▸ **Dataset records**

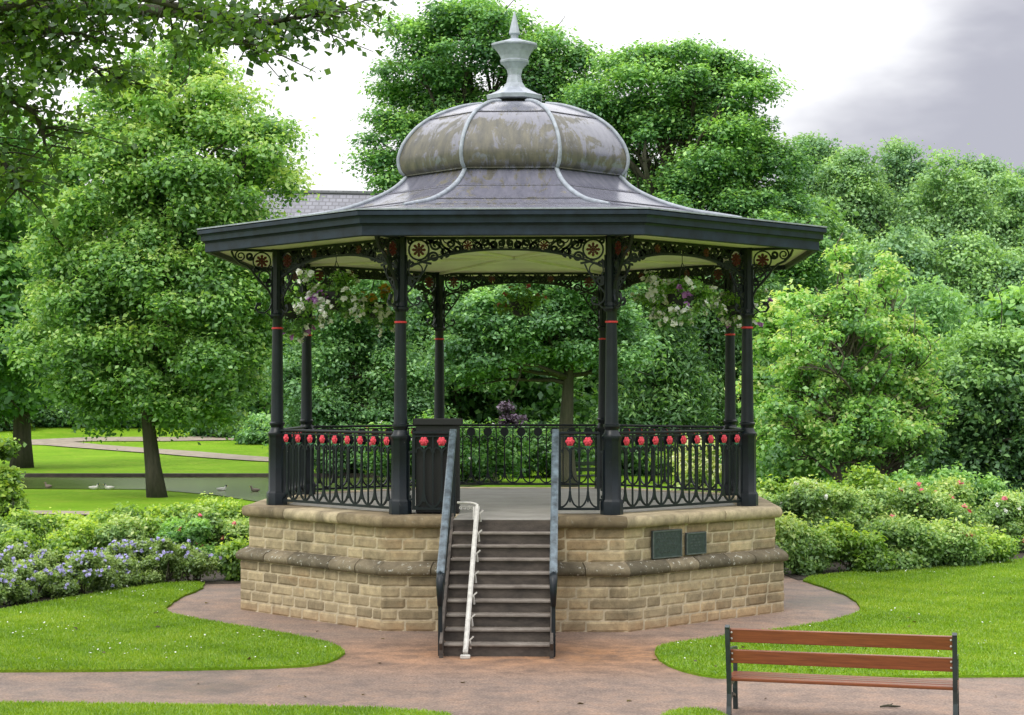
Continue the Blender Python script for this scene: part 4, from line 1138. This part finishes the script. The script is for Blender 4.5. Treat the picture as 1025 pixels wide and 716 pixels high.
# --- park bench seen from behind
def bench(name, p0, p1, label, legs=2, group=None, slat='wood'):
    """p0,p1: ends of the back on the ground; sitter looks away from the camera"""
    p0 = Vector(p0); p1 = Vector(p1); d = (p1 - p0); ln = d.length; rz = math.atan2(d.y, d.x)
    root = empty(name, (p0 + p1) / 2, rz); tag(root, label, 'bench', group)
    for i in range(legs):
        x = -ln / 2 + .035 + (ln - .07) * i / (legs - 1); mb = MB()
        mb.ribbon([(.0, 0), (.02, .1), (.04, .22), (.035, .34), (.0, .5), (-.045, .7), (-.075, .875), (-.085, .90)], [.06, .045, .05, .06, .05, .045, .045, .055], .045, (x, 0, 0), Vector((0, 1, 0)), Vector((0, 0, 1)))
        mb.ribbon([(.46, 0), (.44, .1), (.42, .22), (.43, .34)], [.06, .045, .045, .05], .045, (x, 0, 0), Vector((0, 1, 0)), Vector((0, 0, 1)))
        mb.ribbon([(.02, .33), (.2, .325), (.44, .34)], .04, .045, (x, 0, 0), Vector((0, 1, 0)), Vector((0, 0, 1)))
        mb.ribbon([(.04, .14), (.2, .2), (.44, .14)], .025, .03, (x, 0, 0), Vector((0, 1, 0)), Vector((0, 0, 1)))
        if i in (0, legs - 1):
            mb.ribbon([(-.035, .64), (.1, .65), (.3, .63), (.44, .62), (.47, .58), (.44, .5), (.44, .34)], .035, .04, (x, 0, 0), Vector((0, 1, 0)), Vector((0, 0, 1)))
        mb.build('leg', M['benchiron'], root)
    for z, y, h in ((.805, -.025 - .05, .135), (.595, .0 - .035, .135)):
        mb = MB(); mb.box((0, y + .055, z), (ln - .05, .032, h), Matrix.Rotation(R(7), 3, 'X'), .006); sl_ = mb.build('back_slat', M[slat], root)
        mb = MB()
        for sx in (-1, 1):
            for dz in (-.03, .03): mb.ball((sx * (ln / 2 - .07), y + .036 + dz * -.12, z + dz), .011, 8, 4)
        mb.build('screw', M['alu'], sl_)
    for j in range(4):
        mb = MB(); mb.box((0, .065 + j * .108, .372 - (0.004 if j == 0 else 0)), (ln - .02, .095, .034), None, .008); mb.build('seat_slat', M[slat], root)
    return root
b0_ = at(725, 0, 17.5); b1_ = at(958, 0, 16.9)
bench('park_bench', (b0_.x, b0_.y, 0), (b1_.x, b1_.y, 0), 'varnished wooden slatted bench with black iron ends in the near right corner of the path')
q0, q1 = ground_at(572, 487), ground_at(600, 487)
bench('park_bench', q0, q0 + Vector((1.5, .3, 0)), 'small dark bench on the grass far behind the bandstand railing', slat='benchiron')

# twig on the path
tg = MB(); p = at(890, 708); tg.tube([p + Vector((-.11, 0, .02)), p + Vector((-.03, .01, .03)), p + Vector((.04, -.01, .025)), p + Vector((.10, .02, .02))], [.008, .014, .012, .005], 6); tg.tube([p + Vector((-.02, .01, .03)), p + Vector((.03, .06, .04))], .005, 5)
tag(tg.build('twig', M['darkbark'], None, True), 'small dark fallen twig lying on the path behind the bench', 'twig')

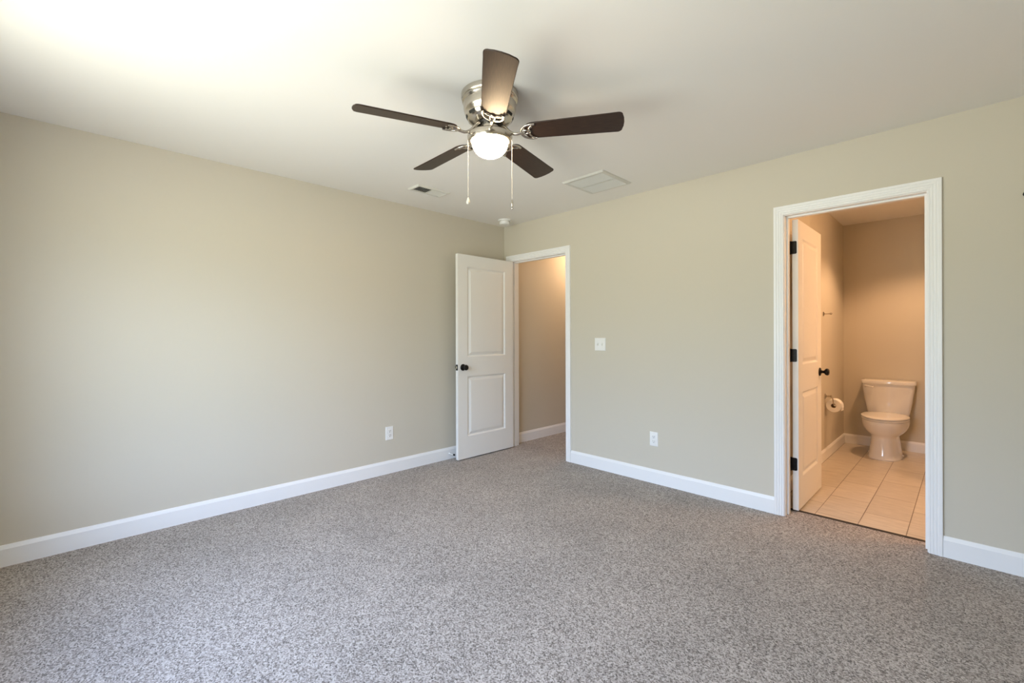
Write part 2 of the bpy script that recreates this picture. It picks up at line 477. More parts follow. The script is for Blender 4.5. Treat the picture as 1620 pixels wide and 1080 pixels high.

▸ **Task details**
Copy each line above precisely, dropping the pictures.

▸ **Output for this exercise**
Continue the Blender Python script for this scene: part 4, from line 1138. This part finishes the script. The script is for Blender 4.5. Treat the picture as 1025 pixels wide and 716 pixels high.
# --- park bench seen from behind
def bench(name, p0, p1, label, legs=2, group=None, slat='wood'):
    """p0,p1: ends of the back on the ground; sitter looks away from the camera"""
    p0 = Vector(p0); p1 = Vector(p1); d = (p1 - p0); ln = d.length; rz = math.atan2(d.y, d.x)
    root = empty(name, (p0 + p1) / 2, rz); tag(root, label, 'bench', group)
    for i in range(legs):
        x = -ln / 2 + .035 + (ln - .07) * i / (legs - 1); mb = MB()
        mb.ribbon([(.0, 0), (.02, .1), (.04, .22), (.035, .34), (.0, .5), (-.045, .7), (-.075, .875), (-.085, .90)], [.06, .045, .05, .06, .05, .045, .045, .055], .045, (x, 0, 0), Vector((0, 1, 0)), Vector((0, 0, 1)))
        mb.ribbon([(.46, 0), (.44, .1), (.42, .22), (.43, .34)], [.06, .045, .045, .05], .045, (x, 0, 0), Vector((0, 1, 0)), Vector((0, 0, 1)))
        mb.ribbon([(.02, .33), (.2, .325), (.44, .34)], .04, .045, (x, 0, 0), Vector((0, 1, 0)), Vector((0, 0, 1)))
        mb.ribbon([(.04, .14), (.2, .2), (.44, .14)], .025, .03, (x, 0, 0), Vector((0, 1, 0)), Vector((0, 0, 1)))
        if i in (0, legs - 1):
            mb.ribbon([(-.035, .64), (.1, .65), (.3, .63), (.44, .62), (.47, .58), (.44, .5), (.44, .34)], .035, .04, (x, 0, 0), Vector((0, 1, 0)), Vector((0, 0, 1)))
        mb.build('leg', M['benchiron'], root)
    for z, y, h in ((.805, -.025 - .05, .135), (.595, .0 - .035, .135)):
        mb = MB(); mb.box((0, y + .055, z), (ln - .05, .032, h), Matrix.Rotation(R(7), 3, 'X'), .006); sl_ = mb.build('back_slat', M[slat], root)
        mb = MB()
        for sx in (-1, 1):
            for dz in (-.03, .03): mb.ball((sx * (ln / 2 - .07), y + .036 + dz * -.12, z + dz), .011, 8, 4)
        mb.build('screw', M['alu'], sl_)
    for j in range(4):
        mb = MB(); mb.box((0, .065 + j * .108, .372 - (0.004 if j == 0 else 0)), (ln - .02, .095, .034), None, .008); mb.build('seat_slat', M[slat], root)
    return root
b0_ = at(725, 0, 17.5); b1_ = at(958, 0, 16.9)
bench('park_bench', (b0_.x, b0_.y, 0), (b1_.x, b1_.y, 0), 'varnished wooden slatted bench with black iron ends in the near right corner of the path')
q0, q1 = ground_at(572, 487), ground_at(600, 487)
bench('park_bench', q0, q0 + Vector((1.5, .3, 0)), 'small dark bench on the grass far behind the bandstand railing', slat='benchiron')

# twig on the path
tg = MB(); p = at(890, 708); tg.tube([p + Vector((-.11, 0, .02)), p + Vector((-.03, .01, .03)), p + Vector((.04, -.01, .025)), p + Vector((.10, .02, .02))], [.008, .014, .012, .005], 6); tg.tube([p + Vector((-.02, .01, .03)), p + Vector((.03, .06, .04))], .005, 5)
tag(tg.build('twig', M['darkbark'], None, True), 'small dark fallen twig lying on the path behind the bench', 'twig')

Write part 2 of the bpy script that recreates this picture. It picks up at line 477. More parts follow. The script is for Blender 4.5. Treat the picture as 1620 pixels wide and 1080 pixels high.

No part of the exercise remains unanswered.